Friday, December 24, 2010

Grandmother

Her name was Grandmother. I couldn’t tell you why it was Grandmother, and not something more colloquial like Grandmaw or Nanny. We had these, too. Maybe hers was in deference to her more mature years. Or maybe it was what my father had called her. It was said with much love and affection.

Grandfather had died when I was young. There is a picture of me with him, though I don’t recall him. I only recall her telling a couple of stories about him. One was that, while she lived with her in-laws, who had said they could use the wood from a barn to build their own home, she got tired of waiting for him to build it. So one day, she went out to the barn and started tearing the wood apart herself. And that was my Grandmother.

She had raised my father, though his mother would tell us different. Regardless of who had raised him, he was raised in a farm house in a county in Mississippi. When I was growing up, the farm house was still the place that my great Grandmother lived.

There was a gravel driveway, and iron gates once painted silver with a pattern of a wagon wheel in them. On her back porch was a rope and pulley system that went down to a well beneath the house to pull up water. The front porch held a rocker and a swing. She was known to sit on the rocker for hours, and we loved the swing.

It’s hard to separate memories of her from memories of her home. The two are entwined together like one individual. Her bedroom had a fireplace for warmth, an oscilating fan for coolness, a large desk and the door to the bathroom. Two other bedrooms held an assortment of cedar closets and beds and chests with amazing things in them. The kitchen had a pie safe and a gas stove. The dining room held her refridgerator and a large round table. And on this table, when we could come to visit, was often a freshly baked pound cake.

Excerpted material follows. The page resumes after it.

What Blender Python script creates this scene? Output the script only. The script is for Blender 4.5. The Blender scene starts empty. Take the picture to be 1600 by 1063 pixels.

This place, this woman, and her home, is the place where my love of pound cakes began. And most likely, I love them simply for the sheer memories of her that can come rushing back with the taste. I can feel the formica on the table, and the ceramic pitcher in which she kept milk. I smell the fragrance of wood from her fireplace. Or feel the wood on the cedar closets. With that taste, I can hear the crunch of gravel under my feet and see her in her rocker, watching the king snakes in her yard.

There was a tree stump in the back yard. Dad told us he’s watched her chop off many a chicken’s neck on that tree stump. I can see her walk past it to hang laundry on the line. I can see her braids wrapped around her head. Sometimes I look at the shade of grey my hair is becoming, and I think it is distinctly the same shade as hers.

There were an assortment of buildings on her land, once a well used farm of some type. There was a building Dad called a smokehouse, and one that was clearly a barn. And far in the back was a pond that Dad said had once held fish.

Grandmother is gone now. She lived until she was almost 100, and most of it she lived in that home. She spent a few years in a nursing home, one my Mother went to great effort to get her into because it was the best in the area. I did my best as a grandson to write her often, and visit her when I could, so that her time there would at least be dotted with moments. She had other descendants, too, from her son. But I don’t know them or their relationship with her. But that nursing home is never where I think of her. I think of her in that farm house. I think of her in the rocker on her porch watching the busy traffic go by. I think of her hanging laundry on the line. And I think of the sights and fragrances in that home; the smells of firewood and cedar and linens long since not used.

Sometimes as I drive down I-55 through Mississippi, I see the exit to the country church where she and Grandfather are buried. The church is surprisingly large, given the rural area it seems to be in. I stop for a few minutes and leave the flowers I thought to bring, and throw away the ones that have stayed in the vase since my last drive through the area.

MyFella was with me once, and a dark cloud blew up and a mighty wind came. I tried not to think on it, give it any credence, that there was a storm when I took my boyfriend, my partner, with me. She was an old school Baptist Christian. She would have loved me, in spite of.

Pound cake on a formica table top, the smell of firewood, the crunch of gravel under foot, and the sound of traffic through an old screen door.